Horizons et débats: La Grèce est membre de l’OTAN et l’UE. Néanmoins, elle a adopté son propre point de vue quant à la question palestinienne. Son gouvernement a empêché qu’un navire allemand chargé d’armes de provenance américaine, qui avait accosté en Grèce, embarque sa cargaison dans des bateaux plus petits. Par conséquent, il a dû quitter le port. Comment s’explique cette position résolue de la Grèce?

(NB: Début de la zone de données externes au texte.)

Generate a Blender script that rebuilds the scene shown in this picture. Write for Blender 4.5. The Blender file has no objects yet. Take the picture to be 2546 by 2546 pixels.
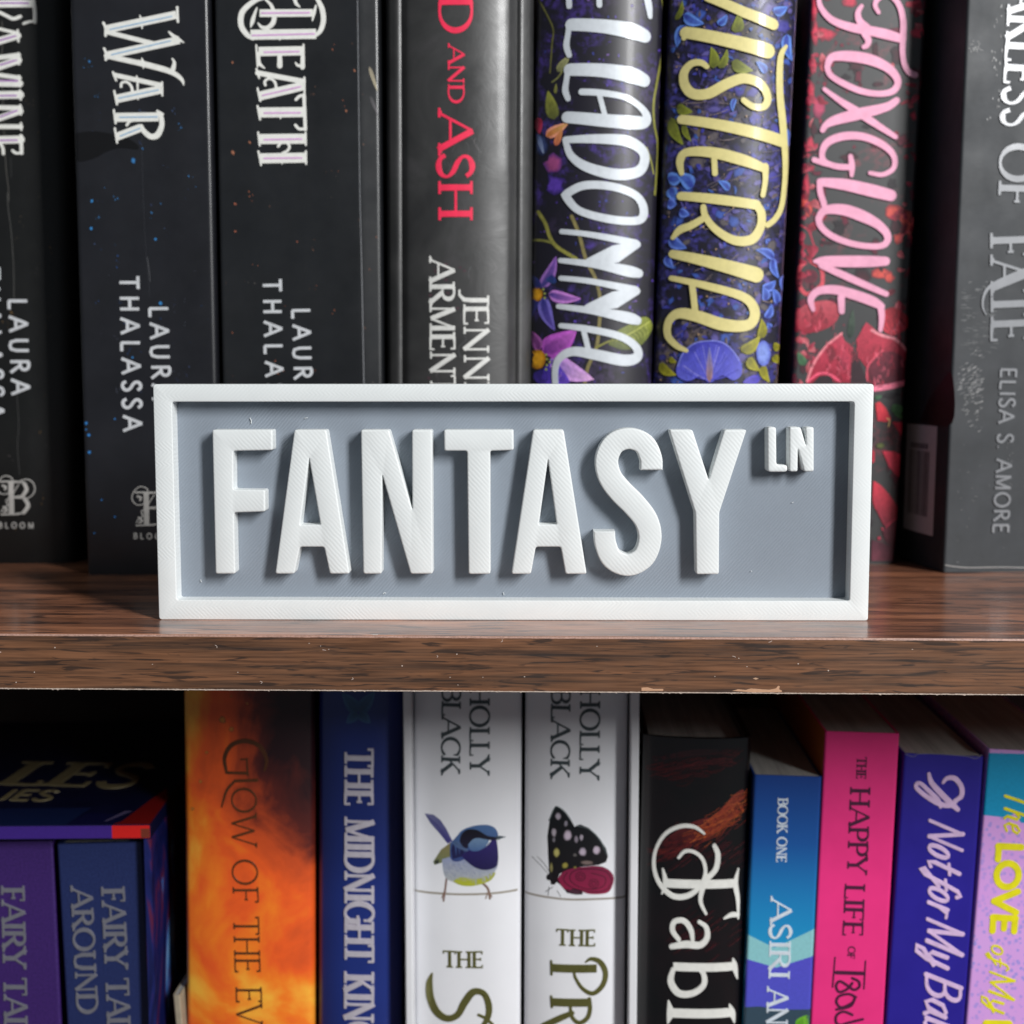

Argyris Sfountouris: Dans ce domaine le gouvernement grec doit fortement tenir compte de l’opinion publique. Et la population grecque adopte depuis des décennies une attitude positive à l’égard du monde arabe. Il faut savoir que la Grèce a toujours eu de bonnes relations avec les pays arabes avec qui elle a depuis toujours entretenu d’excellentes relations. On avait des relations économiques très étroites et jusqu’au putsch de Nasser des centaines de milliers de Grecs ont vécu en Egypte et ont notamment contrôlé le commerce de coton. Ce sont de vieilles traditions qui retentissent. Cela s’est également manifesté lors de la guerre d’Irak. La Grèce a refusé d’envoyer des troupes en Irak. On a seulement mis à disposition un navire-hôpital et rien davantage. Certes, cette décision a été également prise parce que cette guerre sans mandat de l’ONU représentait une violation du droit international. La Grèce ne voulait pas se brûler les doigts, parce qu’elle a elle-même fait de mauvaise expérience avec des guerres d’occupation. La Grèce a appris quel malheur des conquérants peuvent causer. En ce qui concerne le blocage des livraisons d’armes, la Grèce ne veut absolument pas que les Palestiniens aient l’impression qu’elle soutient Israël.

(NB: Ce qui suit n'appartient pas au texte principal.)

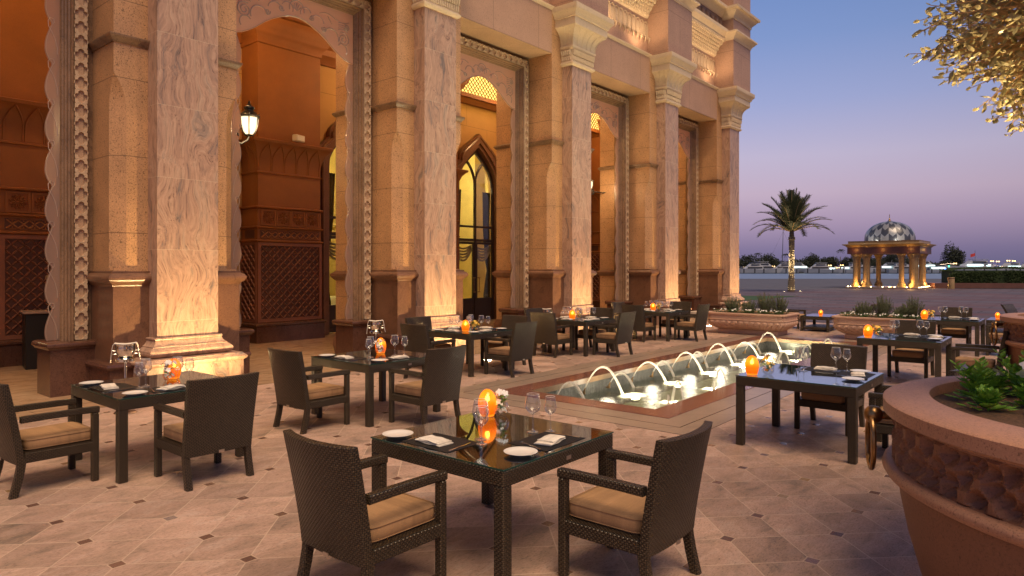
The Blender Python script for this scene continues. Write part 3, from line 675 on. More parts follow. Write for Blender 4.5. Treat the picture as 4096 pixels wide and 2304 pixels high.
for k in range(5):
    xa, xb = edges[k], edges[k+1]; xc = (xa+xb)/2; W_ = (xb-xa)/2
    oo, st0, st1, gi = W_-.93, W_-1.03, W_-1.20, W_-1.33     # outer edge, strip, strip inner, glass
    zt = 7.52
    m = MB()
    prof = [(0,11.50),(.10,11.50),(.10,11.47),(.11,11.46),(.115,11.49)]          # (inset from outer edge, y)
    full = [(0,11.52),(.09,11.52),(.092,11.47),(.10,11.46),(.27,11.462),(.275,11.44),(.29,11.43),(.305,11.45),(.31,11.50),(.33,11.51),(.335,11.56),(.355,11.57),(.365,11.60),(.385,11.61),(.40,11.64),(.40,11.80)]
    path = lambda t: [(xc-oo+t, .79), (xc-oo+t, zt-t), (xc+oo-t, zt-t), (xc+oo-t, .79)]
    vs = []; fs = []; npf = len(full)
    for t, y in full: vs += [(x, y, z) for x, z in path(t)]
    for i in range(npf-1):
        for j in range(3): fs.append((i*4+j, i*4+j+1, (i+1)*4+j+1, (i+1)*4+j))
    m.add(vs, fs); fr = B(m, 'opening_frame', 'mould', sharp=25)
    m = MB(); pz = .205; hw = .083                                              # pierced quatrefoil strip
    nz = int((zt-.1-.8)/pz); 
    for i in range(nz):
        z = .8 + pz*(i+.5)*((zt-.11-.8)/(nz*pz))
        for sx in (-1, 1):
            if k == 0 and sx < 0: continue
            m.ring(squareish(xc+sx*(oo-.185), z, hw, pz*.5), quatre(xc+sx*(oo-.185), z, .092), 11.425, 11.458)
            for s2 in (-1, 1): m.box(xc+sx*(oo-.185)+s2*.083-.004, xc+sx*(oo-.185)+s2*.083+.004, 11.42, 11.46, z-.03, z+.03) if False else None
    nx = int(2*(oo-.1)/pz)
    for i in range(nx):
        x = xc-oo+.1 + 2*(oo-.1)*(i+.5)/nx
        m.ring(squareish(x, zt-.185, (oo-.1)/nx, hw), quatre(x, zt-.185, .092), 11.425, 11.458)
    B(m, 'quatrefoil_strip', 'carved', fr, smooth=False)
    m = MB().box(xc-oo+.10, xc+oo-.10, 11.459, 11.4615, zt-.27, zt-.10)
    for sx in (-1, 1): m.box(min(xc+sx*(oo-.10), xc+sx*(oo-.27)), max(xc+sx*(oo-.10), xc+sx*(oo-.27)), 11.459, 11.4615, .80, zt-.27)
    B(m, 'strip_backing', 'soffit', fr, smooth=False)
    for sx in (-1, 1):
        if k == 0 and sx < 0: continue
        xo = xc+sx*oo; xi = xc+sx*(oo-.60); a_, b_ = min(xo, xi), max(xo, xi)
        m = MB().box(a_, b_, 11.37, 11.95, 0, .70); m.rect([(0,.68),(.02,.68),(.03,.70),(.055,.72),(.06,.74),(.055,.765),(.03,.785),(0,.79)], a_, b_, 11.37, 12.01)
        B(m, 'frame_pedestal', 'plinth', fr, sharp=30)
    # frosted glass head
    top = 7.12; pts = [(xc-x, z) for x, z in HEADL] + [(xc+x, z) for x, z in HEADL[::-1][1:]]
    m = MB(); n_ = len(pts); m.ring([(x, top) for x, z in pts] + [(pts[-1][0], pts[-1][1]-.002), (pts[0][0], pts[0][1]-.002)][0:0], [(x, z) for x, z in pts], 11.64, 11.66) if False else None
    vs = [(x, y, z) for y in (11.64, 11.665) for x, z in pts] + [(x, y, top) for y in (11.64, 11.665) for x, z in pts]
    m.add(vs, [(i, i+1, 2*n_+i+1, 2*n_+i) for i in range(n_-1)] + [(n_+i, 3*n_+i, 3*n_+i+1, n_+i+1) for i in range(n_-1)] + [(i, n_+i, n_+i+1, i+1) for i in range(n_-1)])
    gh = B(m, 'frosted_glass_head', 'frost', sharp=60)
    m = MB(); Y_ = 11.634
    def line(p2, r_=.011): m.tube([(x, Y_, z) for x, z in p2], r_, 5, flat=1)
    line([(x, z+.012) for x, z in pts], .007)
    for sx in (-1, 1):
        for (cxx, czz, ra, a0_, a1_) in ((.20, 6.83, .12, 200, 20), (.46, 6.72, .15, 170, 10), (.78, 6.52, .18, 160, -20), (1.05, 6.33, .12, 140, -40)):
            line([(xc+sx*(cxx+ra*math.cos(R(a0_+(a1_-a0_)*j/10))), czz+ra*math.sin(R(a0_+(a1_-a0_)*j/10))) for j in range(11)])
        line([(xc+sx*x, z) for x, z in spiral(.33, 6.79, .06, 1.4, R(200), 1)])
        line([(xc+sx*x, z) for x, z in spiral(1.08, 6.55, .15, 2.1, R(120), -1)]); line([(xc+sx*x, z) for x, z in spiral(1.16, 6.82, .07, 1.7, R(200), 1)])
        line([(xc+sx*x, z) for x, z in spiral(.62, 6.64, .06, 1.4, R(160), 1)])
        for q in range(4): line([(xc+sx*(1.06+.13*math.cos(R(a)))+0, 6.70+.045*q+.05*math.sin(R(a))) for a in range(20, 170, 25)], .008)
        line([(xc+sx*(.5+.08*j), 6.93+.05*math.sin(j*.7)) for j in range(10)], .008)
        line([(xc+sx*(.70+.02*j), 6.93-.03*j+.01*(j % 2)) for j in range(6)], .008)
    for q in range(5):
        a = R(90 + (q-2)*28); line([(xc, 6.83), (xc+.05*math.cos(a)+.02*math.cos(a+1), 6.83+.06*math.sin(a)), (xc+.11*math.cos(a), 6.85+.13*math.sin(a))], .009)
    line([(xc+.16*math.cos(R(a)), 6.86+.17*math.sin(R(a))) for a in range(-10, 195, 12)])
    B(m, 'etched_scrollwork', 'etch', gh)
    for sx in (-1, 1):                 # scalloped side strips
        if k == 0 and sx < 0: continue
        n_ = 150; z0, z1 = .80, 6.09; per = .60; e_ = []
        for i in range(n_+1):
            z = z0 + (z1-z0)*i/n_; f = ((z-z0+.12)/per) % 1.0
            off = .095 + .095*math.sin(math.pi*min(1, f**.75))**1.0
            e_.append((xc+sx*(gi-off), z))
        xo = xc+sx*gi; vs = [(x, y, z) for y in (11.64, 11.665) for x, z in e_] + [(xo, y, z) for y in (11.64, 11.665) for x, z in e_]; q = n_+1
        m = MB().add(vs, [(i, i+1, 2*q+i+1, 2*q+i) for i in range(n_)] + [(q+i, 3*q+i, 3*q+i+1, q+i+1) for i in range(n_)] + [(i, q+i, q+i+1, i+1) for i in range(n_)])
        gs = B(m, 'scalloped_glass_strip', 'froststrip', sharp=60)
        m = MB(); m.tube([(x+sx*.012, 11.636, z) for x, z in e_], .004, 5)
        zz = z0
        while zz < z1-.5:
            m.tube([(xc+sx*(gi-off_), 11.635, zz+dz) for off_, dz in ((.03,.02),(.035,.12),(.06,.24),(.10,.34),(.145,.42),(.15,.50),(.12,.55),(.08,.54),(.07,.49),(.095,.46))], .006, 5); zz += per
        B(m, 'etched_scrollwork', 'etch', gs)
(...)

De plus, en raison de la dictature (1967–74) en Grèce, on n’a guère de confiance envers les Etats-Unis. Les archives ont été ouverts 35 ans après le putsch. A cette occasion beaucoup de choses, dont on s’était déjà douté, se sont avérées: quelques mois avant le renversement certains services de la CIA étaient entrés en contacts directs avec le colonel du putsch tout en évitant les réseaux officiels de la CIA et des autres services secrets. C’était un plan secret de putsch manigancé par le gouvernement John­son. Tout cela était certainement en rapport avec la Guerre des six jours, qui a commencé juste quelques jours après le putsch. On voulait contrôler la région pour que rien d’inattendu n’arrive. Ensuite une dictature pure et dure s’est installée en Grèce pour sept ans bien que les Etats-Unis se soient toujours portés garants des droits humains et de la démocratie. C’était clairement un plan de l’OTAN qui avait été octroyé à la Grèce en tant que membre de l’OTAN. Cela explique la réserve de la population grecque à l’égard des Etats-Unis. Et plus le gouvernement est faible plus il doit prendre en considération l’opinion publique. Les derniers gouvernements étaient très faibles au niveau de la politique extérieure parce qu’ils avaient de gros problèmes à l’intérieur.

Argyris Sfountouris, né en 1940 en Grèce, est venu en Suisse en 1949 comme orphelin de guerre. Après avoir terminé ses études, il était d’abord enseignant, plus tard membre du Corps suisse d’aide humanitaire. A. Sfountouris est un
connaisseur de la politique grecque.